FAO (1985) used global production model and standardized effort of the entire industrial fleet (trawlers and shrimpers) to estimate optimum yield. The natural variability in density of fish stocks and undetected changes in catchability coefficients of various vessels may affect the validity of the model. The results given in Table 6 lead to an estimated maximum sustained yield (MSY) of 19 360 t for an optimum effort of 5 425 days using a vessel of 400 HP. The correlation coefficient (r) = 0.75. This somewhat crude model shows that the exploitable stocks were fully exploited in the early seventies since most of the data points are to the right of the optimum fishing effort and yield as indicated in Figure 7. This was further confirmed by the decline in catches when the Cameroonian distant-water fleets shifted to national waters. It is observed that at present a number of vessels fish close inshore within 2 miles offshore and even in the creeks and estuaries. The mesh size used by the industrial fleet is quite small, i.e., 32–36 mm for shrimpers and 36–41 mm for trawlers.
The trends in catch of shrimp in the coastal sectors of Nigeria and Cameroon are shown in Table 15. The decline in shrimp catch of the CRECAM shrimpers is matched by an increase in magnitude of finfish landed. During the early seventies shrimpers landed small quantities of finfish whereas today shrimp comprise less than 10% of the catch of shrimpers (see Table 11). The data shown in Table 14 have been applied to a global production model to determine the MSY for the combined coastal sectors of Cameroon and Nigeria. The Fox and Schaefer models give a maximum combined potential of 3 600 t for this sector in 1978 (FAO, 1979a). The correlation coefficient (r) for both models is not high (only 0.69). The results should be verified when more CPUE data are available. The combined shrimp catches were 2 000, 4 000 and 3 100 t in 1980, 1982 and 1984 respectively. The results of the analysis are shown in Figure 8.

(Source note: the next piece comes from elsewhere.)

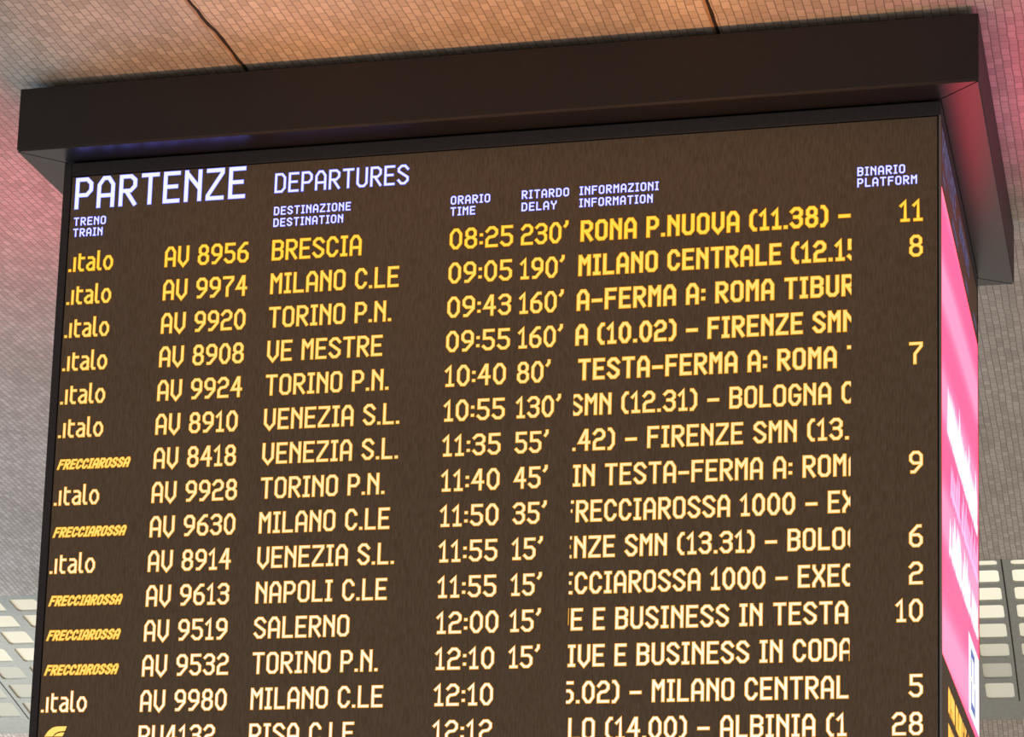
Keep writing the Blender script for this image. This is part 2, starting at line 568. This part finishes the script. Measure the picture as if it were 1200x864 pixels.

There are differences in surface areas of the muddy biotopes of Penaeus notialis between Nigeria and Cameroon. The muddy biotopes of Nigeria are about 7 times greater than those of Cameroon (Burukowski and Bulanenkov, 1969). Hence, the pink shrimp stocks in Nigeria should be greater than those of Cameroon. If densities were similar and effort evenly distributed, the shrimp catch from the Cameroonian shelf should be about 13% of the total for the combined Nigerian-Cameroonian sector. In 1982, Cameroon shrimpers landed about 570 t of shrimp whereas the catch for the entire Cameroonian-Nigerian sector was about 4 100 t (i.e., 13–14%). The shrimp catch trends given in Table 15 appear realistic. The maximum yield potential for Penaeus notialis and Parapenaeopsis atlantica for Cameroon could therefore be between 500 and 1 000 t/year.
Data on exact catches of white shrimp (Palaemon) are not available, but it is known that at Mabeta fishing village (10 km from Limbé) about 120 artisanal fishermen using conical small-meshed nets caught about 1 500 t of Palaemon in 1984.